THE BOTTOM OF THE STAIRS
I sit at the bottom of the stairs overwhelmed by emotional fatigue, my only companion a box of cookies. My body at high alert, my breathing as still and quiet as I can make it. I try to keep the tears inside willing them to not spill from my eyes, willing my emotions to be numb, I cannot weaken my alertness. I slowly chew each cookie very carefully and quietly studying how is the best way to chew…on my right side of my mouth…on my left side of my mouth….how to get the cookie to ease down my throat moist enough from my saliva so there will be no choking which would jeopardize my situation. I listen very intently for any sounds coming from the upstairs bedroom.
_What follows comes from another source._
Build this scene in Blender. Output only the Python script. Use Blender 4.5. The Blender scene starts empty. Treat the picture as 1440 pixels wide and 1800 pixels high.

Hearing none, I crawl ever so slightly up to a higher step and turn my head towards the room leaning ever so gently on the railing. And then I hear the sound I have been waiting for, a deep throaty snore from the bedroom. I count to twenty to be sure that the snoring is real, that I am momentarily safe. “Twenty-one” I whisper in my head and I relax, the tension of my body releases I am safe for the moment. And I quietly tiptoe so quietly on my toes to the TV room and slump into a chair and allow my tears to flow. I am so happy for this moment when I am safe and can think. It is treasured me time. But I know I cannot enjoy it for more than a few minutes, I know I cannot read a book or watch TV or clean, or sit with a cup of tea. No I can do none of those things. For if I make noise and he wakes up, my moments of peace will be shattered by abuse. The only thing I can do for myself is to go upstairs towards the snoring, into the room where my abuser is sleeping, and carefully gently lie down on the very edge of my side of the bed, as far away from my abuser as I can be without falling on the floor, close my eyes, pretend to be asleep and wait for sleep to come. And if he does not wake up I have won more peace for myself until early the next morning when just after dawn he will put his face right in front of mine and say to my clearly sleeping body “Are you awake?” over and over again. And I will try with all of my strength to not move a muscle to pretend I am still asleep hoping this time he will just leave me be. But he never does. Sometimes he will pound the bed with his fist to hasten my wake up, and now tasting fear I stop pretending and ‘wake up’. And he will be happy because I am awake. Not happy because he loves me but happy that he can abuse me for another day.